Bravery is standing up to the neo-Nazis coming to march in your hometown, as they did in Skokie in the late 1970s. But there is also bravery in using that historical event as the backdrop for a comedy.
Yes, a neo-Nazi group did threaten to march in Skokie in 1977, and in his semi-autobiographical comedy
The God of Isaac
, playwright James Sherman remembers what that was like, coming to grips with his Jewish identity under this shadow.
"It's about one American Jewish man's search for his identity; the march acts as a catalyst," he explained. "It's also about me and my mother."
The play will run from July 8-Aug. 27 at the Piven Theatre at the Noyes Cultural Arts Center in Evanston. The production is helmed by Jeff Award winner Dennis Začek, who first directed the play's world premiere at Victory Gardens Theater in 1985.

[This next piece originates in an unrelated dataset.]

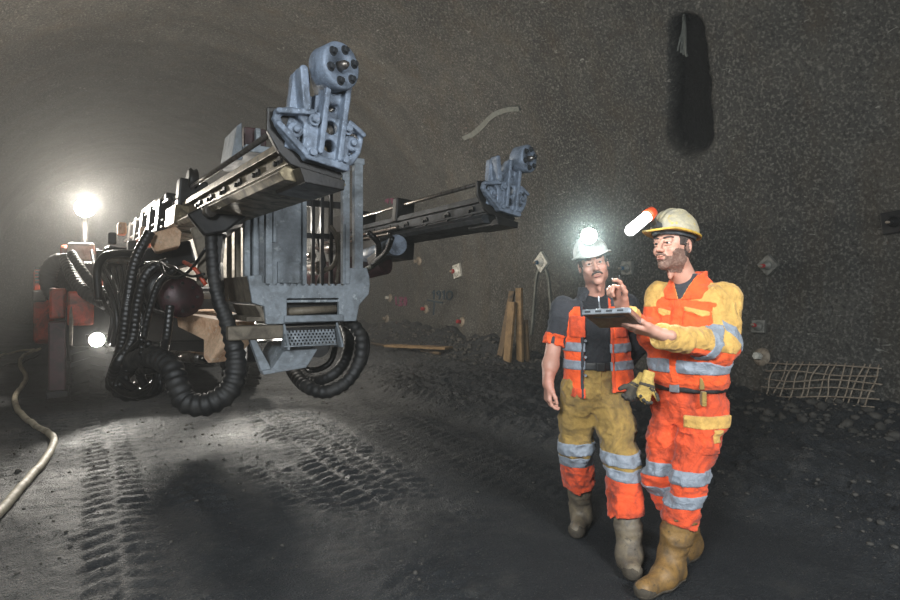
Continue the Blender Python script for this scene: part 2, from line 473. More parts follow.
FLOOR_BVH = BVHTree.FromPolygons([tuple(p) for p in FV], FF.tolist())
def floor_z(x, y):
    p, n, i, d = FLOOR_BVH.ray_cast(Vector((x, y, 3)), Vector((0, 0, -1))); return p.z if p else 0.0
def on_floor(px, py):
    o = Vector((0, 0, HC)); d = Vector(at(px, py, 1.0))-o
    p, n, i, dist = FLOOR_BVH.ray_cast(o, d.normalized()); return p

# loose stones: nobody could count them
rs = np.random.RandomState(7)
ico = bmesh.new(); bmesh.ops.create_icosphere(ico, subdivisions=1, radius=1); iv = np.array([v.co[:] for v in ico.verts]); ifc = np.array([[v.index for v in f.verts] for f in ico.faces]); ico.free()
gv, gf = [], []; k = 0
for i in range(7000):
    u = rs.rand()
    if u < .45: x = 6.1+1.25*rs.rand()**.7; y = rs.uniform(1, 16)
    elif u < .8: x = rs.uniform(3.5, 6.5); y = rs.uniform(.3, 12)
    elif u < .93: x = rs.uniform(-1.2, 3.6); y = rs.uniform(2.2, 9)
    else: x = rs.uniform(-2.8, -.3); y = rs.uniform(3, 20)
    s = (.005+.012*rs.rand()**3 if u >= .8 and u < .93 else .005+.02*rs.rand()**4) + (.06*rs.rand()**8 if x > 6 else 0)
    if math.hypot(x-2.55, y-2.2) < 1.0: continue
    p = iv*(1+.35*(rs.rand(len(iv), 1)-.5))*s*np.array([1, rs.uniform(.6, 1.3), rs.uniform(.5, .9)])
    q = rs.uniform(0, 6.28); R = np.array([[math.cos(q), -math.sin(q), 0], [math.sin(q), math.cos(q), 0], [0, 0, 1]])
    gv.append(p@R.T+np.array([x, y, floor_z(x, y)+s*.25])); gf.append(ifc+k); k += len(iv)
M_STONE = dirty('broken_rock', hexc('45423d'), hexc('2b2a27'), .6, .85, scale=9, bump=.5, bscale=90)
g = link('rock_debris', mesh_from('rock_debris', np.concatenate(gv), np.concatenate(gf), M_STONE, smooth=False))
tag(g, 'loose grey stones scattered over the ground and heaped along the wall foot', 'stones', kind='stuff')
# ------------------------------------------------------------------ drill jumbo
M_CAST = dirty('dusty_cast_steel', hexc('717c8b'), hexc('454c55'), .5, .62, .25, scale=9, bump=.35, bscale=70, speck=hexc('8b97a6'))
M_GALV = dirty('dusty_grey_paint', hexc('7f868c'), hexc('565a5c'), .45, .7, .1, scale=5, bump=.25, bscale=80, wear=hexc('9da3a6'))
M_ALU = dirty('scuffed_feed_metal', hexc('7d725c'), hexc('3d352a'), .6, .52, .7, scale=7, bump=.25, bscale=60, wear=hexc('968a70'))
M_ALUD = dirty('dark_feed_metal', hexc('33363a'), hexc('1d1e20'), .55, .55, .4, scale=7, bump=.2, bscale=60)
M_BLACK = dirty('oily_black_steel', hexc('131212'), hexc('221f1c'), .5, .42, .3, scale=8, bump=.25)
M_ROD = dirty('worn_steel_rod', hexc('8a8580'), hexc('5b5146'), .5, .35, .9, scale=12, bump=.15)
M_ORANGE = dirty('red_orange_machine_paint', hexc('b8401f'), hexc('5a3a2c'), .6, .5, 0, scale=5, bump=.2, wear=hexc('6a3b2a'))
M_PALE = dirty('lamplit_orange_paint', hexc('d8b595'), hexc('a5734f'), .45, .6, 0, scale=6, bump=.25, wear=hexc('cdb8a0'))  # orange paint made pale, lamp light on the boom is in the colour
M_DRED = dirty('dirty_dark_red_paint', hexc('3f2024'), hexc('241917'), .6, .5, .1, scale=9, bump=.3)
M_RUB = dirty('dusty_black_rubber', hexc('131313'), hexc('2b2926'), .45, .6, 0, scale=7, bump=.3, bscale=50)
M_HOSE = dirty('black_hydraulic_hose', hexc('0f0f0f'), hexc('1d1c1a'), .45, .38, 0, scale=9, bump=.2)
M_WHITE = dirty('dusty_white_paint', hexc('b9b4aa'), hexc('7d766a'), .5, .55, 0, scale=6, bump=.2)
M_DUSTY = dirty('dusty_grey_brown_steel', hexc('6b6254'), hexc('413a31'), .5, .65, .1, scale=7, bump=.25)
M_FLOOD = glow('floodlight_glass', (1.0, .96, .88), 160)
M_HEADL = glow('headlight_glass', (1.0, .97, .9), 110)

J = thing('drill_jumbo', 'large dusty tunnel drilling jumbo with two long feed booms and bright floodlight', 'drilling machine', (1.0, 9.0, 0))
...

"I wrote the play in in New York in the early 1980s, when the proposed march was still fresh in people's memories," said Sherman. "The idea of a Neo-Nazi group marching in Skokie was deeply disturbing, particularly since the community was heavily populated with Holocaust survivors at the time. I never imagined that 30 years later the questions raised in the play would suddenly feel so resonant and topical, with white supremacist and neo-Nazi groups again making headlines."
Sherman has written more than a dozen plays that have been performed worldwide. A theater student at Illinois State University in the early 1970s, Sherman began his professional career as a writer and performer with The Second City in Chicago, receiving his M.F.A. degree from Brandeis University. In 1985, he began his long association with the Tony Award-winning Victory Gardens Theater in Chicago and became a Founding Member of the Victory Gardens Playwrights Ensemble. In the summer of 2006, James wrote and directed the movie of his play,
Beau Jest
, starring Lainie Kazan.
Sherman currently teaches playwriting and improvisation at Columbia College Chicago and DePaul University. He has been a teacher of playwriting and acting on the faculties of The Second City Training Center, Chicago Dramatists Workshop, and Victory Gardens Theater, and has taught theater from Southern California to South Korea.
Anita Silvert, who plays the mother in
God of Isaac
, was asked by Sherman to audition for that role after he saw her in the stage version of
Beau Jest
. "The dialogue between Isaac and his mother are a huge part of the comedy," Silvert said. "James really captures, beautifully, the voices of the people in that time and place." The play also finds humor in Isaac's imagining himself as various Jewish characters from theater and fiction, she said. Silvert, the director of enrollment for Spertus Institute for Jewish Learning and Leadership, is a columnist for
JUF News
.
The Grippo Stage Company, which presents this production of
The God of Isaac
, focuses on cultural diversity, with a special interest in exploring Jewish themes and heritage. It is pro-Israel and uses theater to fight anti-Semitism. During its inaugural season in the summer of 2016, Grippo presented two world premieres, including
The Ben Hecht Show
, written by and starring Sherman.
But this play has special resonance for Silvert, who went to high school with Sherman at Niles West, since it is set in Skokie. "This is our town," she said. "Our hometown."